А тут является один из ее сыновей, он служил вовсе не у красных, а у генерала Шкуры. Ходил с ним в поход аж под Воронеж, пригнал до дому гарбу всякого добра, награбленного, как водилось, в том походе. Матрена сказала ему, чтобы он то барахло в хату не сгружал, а девал, куда хочет, потому как на том добре – слезы и горе. Ну, поглядел он на еле живую мамашу, отъехал на станичный майдан, выпряг коней, да и майнул в плавни, к красно-зеленым. По словам деда, Мотря прожила 103 годочка, похоронили ее уже после Отечественной войны на старом анапском кладбище. Так она до самой смерти помнила, как власть дерется…
Как и все революционеры и контрреволюционеры, «кадеты» не гнушались и расстрелами. Эта казнь считалась легкой и как бы естественной. Ею промышляли и «товарищи», и «кадеты». Выводили на глинища и шлепали каждый себе в удовольствие, так что теперь неизвестно, кому там ставить памятный крест – то ли белым, то ли красным… А вот свои своих уничтожали по звериному жестоко. Как только красные отступили, станичники похватали своих ревкомовцев и на Высокой Могиле устроили им страшный суд. Выкололи глаза, а потом с живых содрали кожу, и каждого, уже полумертвого, посадили на кол… А в ревком они не напрашивались, их станичники сами и выкликнули. Да и какой то был «ревком», если в нем не было ни одного революционера? Сначала правление переименовали в стансовет, а потом в ревком…
А в станице Славянской стояли лагерем тысяч пять мобилизованных казаков Таманского отдела. Перед уходом с Кубани «кадеты» решили послать их на фронт, видать, в заслон своим отступающим добровольцам. Кубанцы уперлись. Тогда их лагерь был окружен донскими лейб-гвардейцами генерала Дьякова, не к ночи будь помянут. Славная казачья бригада, вековая, а вот тебе на – по деникинскому приказу и по своей обозленной воле пошла против братьев-соседей – кубанский казаков. Вот тебе и «донцы-молодцы, кубанцы-красавцы»!

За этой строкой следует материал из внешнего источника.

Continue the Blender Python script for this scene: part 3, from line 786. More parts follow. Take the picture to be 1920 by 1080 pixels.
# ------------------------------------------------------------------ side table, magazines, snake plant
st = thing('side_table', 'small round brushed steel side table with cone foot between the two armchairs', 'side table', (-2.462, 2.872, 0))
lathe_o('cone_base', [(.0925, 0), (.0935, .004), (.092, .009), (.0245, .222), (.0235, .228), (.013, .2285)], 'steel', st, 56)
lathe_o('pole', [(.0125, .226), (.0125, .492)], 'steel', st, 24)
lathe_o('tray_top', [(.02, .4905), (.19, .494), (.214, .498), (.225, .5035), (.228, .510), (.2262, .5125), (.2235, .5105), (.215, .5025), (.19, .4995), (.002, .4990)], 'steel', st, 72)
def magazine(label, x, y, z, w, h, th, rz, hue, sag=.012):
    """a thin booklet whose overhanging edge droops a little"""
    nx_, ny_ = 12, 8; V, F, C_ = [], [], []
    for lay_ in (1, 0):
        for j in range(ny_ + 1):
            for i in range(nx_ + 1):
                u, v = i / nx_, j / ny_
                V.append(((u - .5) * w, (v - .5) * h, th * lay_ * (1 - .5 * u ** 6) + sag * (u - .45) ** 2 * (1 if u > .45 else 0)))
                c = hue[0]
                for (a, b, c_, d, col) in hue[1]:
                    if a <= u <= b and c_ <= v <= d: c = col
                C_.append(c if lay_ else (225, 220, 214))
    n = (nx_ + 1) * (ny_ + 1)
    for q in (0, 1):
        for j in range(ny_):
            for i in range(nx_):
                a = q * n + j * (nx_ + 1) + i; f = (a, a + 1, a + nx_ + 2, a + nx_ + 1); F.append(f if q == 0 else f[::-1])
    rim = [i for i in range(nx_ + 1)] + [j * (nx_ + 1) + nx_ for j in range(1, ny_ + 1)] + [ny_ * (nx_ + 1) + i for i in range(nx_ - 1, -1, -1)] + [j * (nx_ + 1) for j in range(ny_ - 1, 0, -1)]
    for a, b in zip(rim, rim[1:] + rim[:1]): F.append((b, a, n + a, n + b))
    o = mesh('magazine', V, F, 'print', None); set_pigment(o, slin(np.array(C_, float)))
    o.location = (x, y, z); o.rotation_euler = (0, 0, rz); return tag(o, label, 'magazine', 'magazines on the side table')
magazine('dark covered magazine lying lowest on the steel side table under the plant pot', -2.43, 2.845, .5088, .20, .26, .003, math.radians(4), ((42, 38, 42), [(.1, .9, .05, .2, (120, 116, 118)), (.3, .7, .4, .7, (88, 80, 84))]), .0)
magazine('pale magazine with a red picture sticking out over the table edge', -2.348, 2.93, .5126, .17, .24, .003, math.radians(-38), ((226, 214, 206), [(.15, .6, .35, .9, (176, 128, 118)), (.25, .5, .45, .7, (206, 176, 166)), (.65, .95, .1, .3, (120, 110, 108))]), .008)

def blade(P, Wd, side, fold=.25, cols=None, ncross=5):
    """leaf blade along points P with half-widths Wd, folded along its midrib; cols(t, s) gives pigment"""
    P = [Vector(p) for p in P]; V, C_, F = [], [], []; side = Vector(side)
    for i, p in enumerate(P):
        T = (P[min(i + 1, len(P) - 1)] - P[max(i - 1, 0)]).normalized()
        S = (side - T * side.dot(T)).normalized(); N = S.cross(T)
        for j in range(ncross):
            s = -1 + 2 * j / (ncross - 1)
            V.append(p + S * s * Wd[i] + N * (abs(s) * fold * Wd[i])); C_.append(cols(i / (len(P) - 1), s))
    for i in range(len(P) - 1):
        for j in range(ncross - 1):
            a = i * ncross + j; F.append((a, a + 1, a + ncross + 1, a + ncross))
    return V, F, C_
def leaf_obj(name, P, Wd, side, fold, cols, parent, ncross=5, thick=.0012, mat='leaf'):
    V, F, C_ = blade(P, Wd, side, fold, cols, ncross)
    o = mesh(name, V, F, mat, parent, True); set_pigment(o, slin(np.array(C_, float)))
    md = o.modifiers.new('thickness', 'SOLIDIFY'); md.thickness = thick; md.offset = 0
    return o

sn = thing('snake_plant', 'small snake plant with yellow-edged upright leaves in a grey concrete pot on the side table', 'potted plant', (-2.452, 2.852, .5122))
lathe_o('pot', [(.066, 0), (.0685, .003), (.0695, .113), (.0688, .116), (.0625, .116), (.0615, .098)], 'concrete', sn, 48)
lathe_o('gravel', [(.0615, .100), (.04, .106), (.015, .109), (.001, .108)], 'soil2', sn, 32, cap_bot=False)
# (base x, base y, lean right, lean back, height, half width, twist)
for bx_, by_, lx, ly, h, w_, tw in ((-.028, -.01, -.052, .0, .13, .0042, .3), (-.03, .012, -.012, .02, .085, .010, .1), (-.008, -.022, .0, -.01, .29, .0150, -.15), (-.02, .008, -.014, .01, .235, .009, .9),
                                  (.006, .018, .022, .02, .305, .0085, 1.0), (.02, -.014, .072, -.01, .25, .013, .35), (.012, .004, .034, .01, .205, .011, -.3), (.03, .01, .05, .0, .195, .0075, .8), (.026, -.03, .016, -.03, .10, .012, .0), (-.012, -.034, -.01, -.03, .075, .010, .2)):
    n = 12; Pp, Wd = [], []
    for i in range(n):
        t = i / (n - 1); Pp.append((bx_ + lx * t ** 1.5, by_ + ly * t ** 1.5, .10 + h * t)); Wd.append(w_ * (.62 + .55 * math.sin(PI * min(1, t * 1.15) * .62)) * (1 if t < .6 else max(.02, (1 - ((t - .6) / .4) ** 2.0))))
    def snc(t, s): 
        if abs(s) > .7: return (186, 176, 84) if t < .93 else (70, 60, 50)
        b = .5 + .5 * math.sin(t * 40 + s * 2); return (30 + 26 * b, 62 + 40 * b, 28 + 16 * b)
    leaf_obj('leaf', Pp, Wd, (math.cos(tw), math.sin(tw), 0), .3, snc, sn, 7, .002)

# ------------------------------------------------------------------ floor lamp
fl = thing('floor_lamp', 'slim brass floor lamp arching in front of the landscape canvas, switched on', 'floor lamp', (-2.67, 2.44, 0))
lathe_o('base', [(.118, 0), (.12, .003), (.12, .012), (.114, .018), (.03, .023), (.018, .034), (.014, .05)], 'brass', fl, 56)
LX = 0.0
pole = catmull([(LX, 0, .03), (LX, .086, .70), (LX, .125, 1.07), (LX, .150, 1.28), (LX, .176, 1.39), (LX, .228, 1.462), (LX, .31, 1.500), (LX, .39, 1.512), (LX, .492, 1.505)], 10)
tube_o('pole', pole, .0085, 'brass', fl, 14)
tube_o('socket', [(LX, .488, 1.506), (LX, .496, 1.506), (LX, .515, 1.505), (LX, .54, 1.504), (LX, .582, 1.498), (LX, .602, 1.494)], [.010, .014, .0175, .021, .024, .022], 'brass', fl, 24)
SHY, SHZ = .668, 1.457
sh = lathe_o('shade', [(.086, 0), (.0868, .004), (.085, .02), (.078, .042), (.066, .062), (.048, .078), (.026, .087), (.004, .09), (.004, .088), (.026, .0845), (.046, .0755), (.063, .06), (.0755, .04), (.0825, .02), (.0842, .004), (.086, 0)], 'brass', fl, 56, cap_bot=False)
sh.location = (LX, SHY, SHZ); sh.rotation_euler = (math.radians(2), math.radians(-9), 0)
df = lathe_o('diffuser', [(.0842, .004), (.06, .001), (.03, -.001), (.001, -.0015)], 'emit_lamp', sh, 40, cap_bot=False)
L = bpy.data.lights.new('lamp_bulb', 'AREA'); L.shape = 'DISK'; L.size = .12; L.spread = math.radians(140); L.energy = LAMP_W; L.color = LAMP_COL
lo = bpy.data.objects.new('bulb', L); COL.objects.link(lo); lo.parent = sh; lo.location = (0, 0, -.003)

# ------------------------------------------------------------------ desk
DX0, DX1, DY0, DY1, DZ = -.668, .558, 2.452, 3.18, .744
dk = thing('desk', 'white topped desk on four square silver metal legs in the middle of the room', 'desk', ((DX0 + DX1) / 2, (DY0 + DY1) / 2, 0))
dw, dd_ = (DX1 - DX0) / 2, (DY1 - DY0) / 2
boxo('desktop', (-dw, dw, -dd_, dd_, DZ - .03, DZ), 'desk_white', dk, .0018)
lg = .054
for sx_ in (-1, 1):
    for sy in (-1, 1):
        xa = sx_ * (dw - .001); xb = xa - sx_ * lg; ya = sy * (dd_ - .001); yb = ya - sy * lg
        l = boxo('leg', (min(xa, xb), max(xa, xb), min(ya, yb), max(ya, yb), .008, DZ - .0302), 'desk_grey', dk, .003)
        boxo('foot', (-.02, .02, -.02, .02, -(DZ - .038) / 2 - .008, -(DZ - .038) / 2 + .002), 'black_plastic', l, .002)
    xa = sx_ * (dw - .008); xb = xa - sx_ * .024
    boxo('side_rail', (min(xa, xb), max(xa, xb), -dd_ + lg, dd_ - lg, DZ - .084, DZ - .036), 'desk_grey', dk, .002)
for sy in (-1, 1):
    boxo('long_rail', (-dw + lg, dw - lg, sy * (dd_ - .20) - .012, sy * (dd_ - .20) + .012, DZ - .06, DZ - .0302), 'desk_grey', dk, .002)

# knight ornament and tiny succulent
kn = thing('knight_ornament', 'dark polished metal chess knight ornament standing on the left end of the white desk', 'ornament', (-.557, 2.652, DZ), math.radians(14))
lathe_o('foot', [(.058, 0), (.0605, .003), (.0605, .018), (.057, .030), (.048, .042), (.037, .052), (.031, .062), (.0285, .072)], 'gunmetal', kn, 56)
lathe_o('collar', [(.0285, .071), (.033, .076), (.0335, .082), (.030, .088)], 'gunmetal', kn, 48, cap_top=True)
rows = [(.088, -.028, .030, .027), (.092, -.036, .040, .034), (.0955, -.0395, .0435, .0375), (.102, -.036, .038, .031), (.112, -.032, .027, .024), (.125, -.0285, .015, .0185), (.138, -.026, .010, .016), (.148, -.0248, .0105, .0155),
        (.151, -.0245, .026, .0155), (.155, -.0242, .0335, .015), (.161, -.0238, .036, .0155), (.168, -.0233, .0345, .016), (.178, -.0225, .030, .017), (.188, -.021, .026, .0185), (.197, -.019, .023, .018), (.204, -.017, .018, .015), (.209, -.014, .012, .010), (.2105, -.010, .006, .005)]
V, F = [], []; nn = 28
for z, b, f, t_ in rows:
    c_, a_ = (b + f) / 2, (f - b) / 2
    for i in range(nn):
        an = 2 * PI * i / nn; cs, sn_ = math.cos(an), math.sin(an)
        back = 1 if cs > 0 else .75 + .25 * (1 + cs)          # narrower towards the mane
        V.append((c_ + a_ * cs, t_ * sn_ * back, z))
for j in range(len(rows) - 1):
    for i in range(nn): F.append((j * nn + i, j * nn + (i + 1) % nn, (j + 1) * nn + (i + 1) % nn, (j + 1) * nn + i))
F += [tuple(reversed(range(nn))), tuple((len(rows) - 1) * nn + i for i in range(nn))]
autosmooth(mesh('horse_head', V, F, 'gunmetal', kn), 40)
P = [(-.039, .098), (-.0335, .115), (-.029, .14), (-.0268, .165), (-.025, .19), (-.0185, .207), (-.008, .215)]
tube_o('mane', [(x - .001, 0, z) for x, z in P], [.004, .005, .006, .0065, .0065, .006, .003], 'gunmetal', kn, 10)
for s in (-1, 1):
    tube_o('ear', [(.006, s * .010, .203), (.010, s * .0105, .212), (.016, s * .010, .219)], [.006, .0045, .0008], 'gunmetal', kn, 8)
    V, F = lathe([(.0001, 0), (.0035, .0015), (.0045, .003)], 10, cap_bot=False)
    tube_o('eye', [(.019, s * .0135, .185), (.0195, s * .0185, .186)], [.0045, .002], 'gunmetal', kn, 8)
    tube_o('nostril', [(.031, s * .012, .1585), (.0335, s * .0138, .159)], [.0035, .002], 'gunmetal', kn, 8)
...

Собрали «минутное совещание» (было, оказывается, и такое) полевого суда, и тут же постановили: каждому десятому вломить по полсотни шомполов, каждого пятидесятого – расстрелять, что тут же и было исполнено. Остальным – марш-марш на передовую. Да только отойдя верст двадцать-тридцать от Славянской, те мобилизованные казачки все поголовно разбежались…
А «донцы-молодцы» тем временем наложили контрибуцию на станицу Марьянскую, якобы за укрывательство красно-зеленых. Провиантом и харчами на суточный паек бригады… А сколько она схарчит, та бригада, особенно если постарается? Тем более, что надурняк и уксус сладкий.
Вот такая «единая-неделимая»… Не хотел народ воевать, его жестоко принуждали, запугивали, озлобляли, а озлобившийся человек, битый, поротый, потерявший семью, хату, друзей-сотоварищей, сам становился зверем, шел на месть и любую жестокость.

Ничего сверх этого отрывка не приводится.